Keine Chance auf Realisierung hat der Entwurf zur Öffnung der Ehe für gleichgeschlechtliche Paare, den Frauenministerin Pamela Rendi-Wagner (SPÖ) Brandstetter und ÖVP-Chef Sebastian Kurz zukommen ließ. Er halte es derzeit "nicht für sinnvoll mich mit dieser Thematik zu beschäftigen", erklärte der Justizminister. Alle Diskriminierungen homosexueller Partnerschaften seien abgeschafft worden - und die Frage der Öffnung der Ehe liege beim Verfassungsgerichtshof. Deshalb werde er jetzt "keine leeren Kilometer" absolvieren, zumal dafür legistisch ein großer Aufwand nötig wäre.
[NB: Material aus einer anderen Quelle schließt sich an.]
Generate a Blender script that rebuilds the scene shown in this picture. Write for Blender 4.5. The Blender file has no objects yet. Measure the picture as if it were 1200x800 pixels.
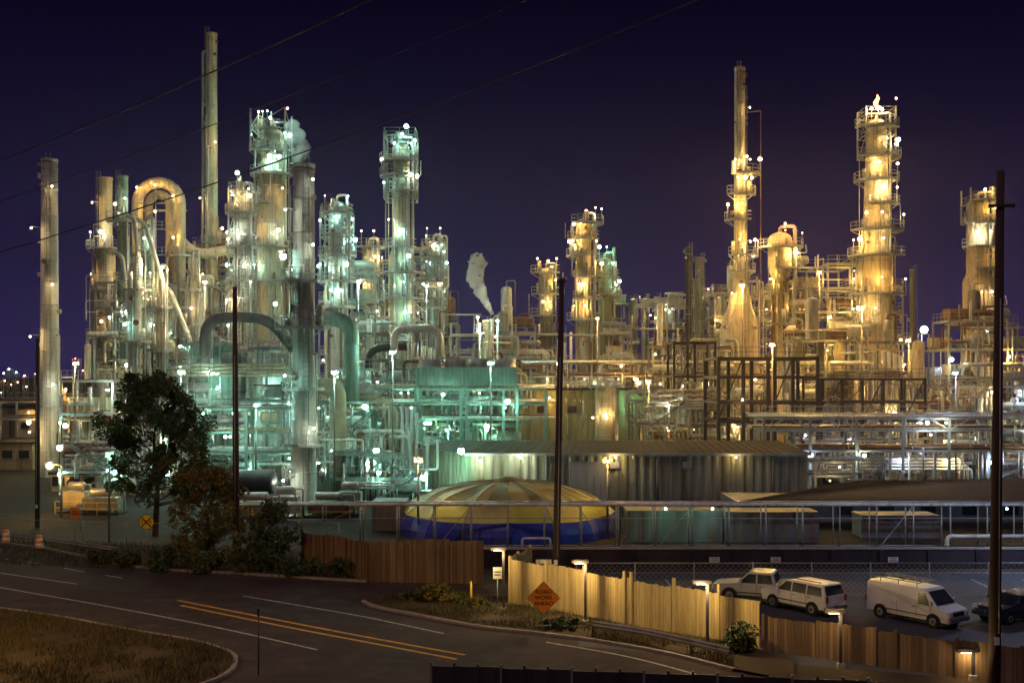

Solchen gelte es zu vermeiden - habe er doch ohnehin "größte Mühe", das Regierungsprogramm (in dem die Ehe für Homosexuelle nicht steht) umzusetzen. Dafür sei er nach dem Rücktritt Reinhold Mitterlehners Vizekanzler geworden - und habe auch schon einige Erfolg verbuchen können. Diese an sich für ihn reizvolle Aufgabe bedeute "viel undankbare Arbeit hinter den Kulissen", sei manchmal "mühsam und zäh", "aber wert, es wenigstens zu versuchen". Er sieht in beiden Parteien den "ehrlichen Willen, gemeinsame Projekte noch zu realisieren", wenngleich das Koalitionsklima unter Konfrontationen und Wahlkampftönen leidet. Von Kurz "instrumentalisiert" - wie manche Kritiker anmerken - fühlt sich Brandstetter nicht.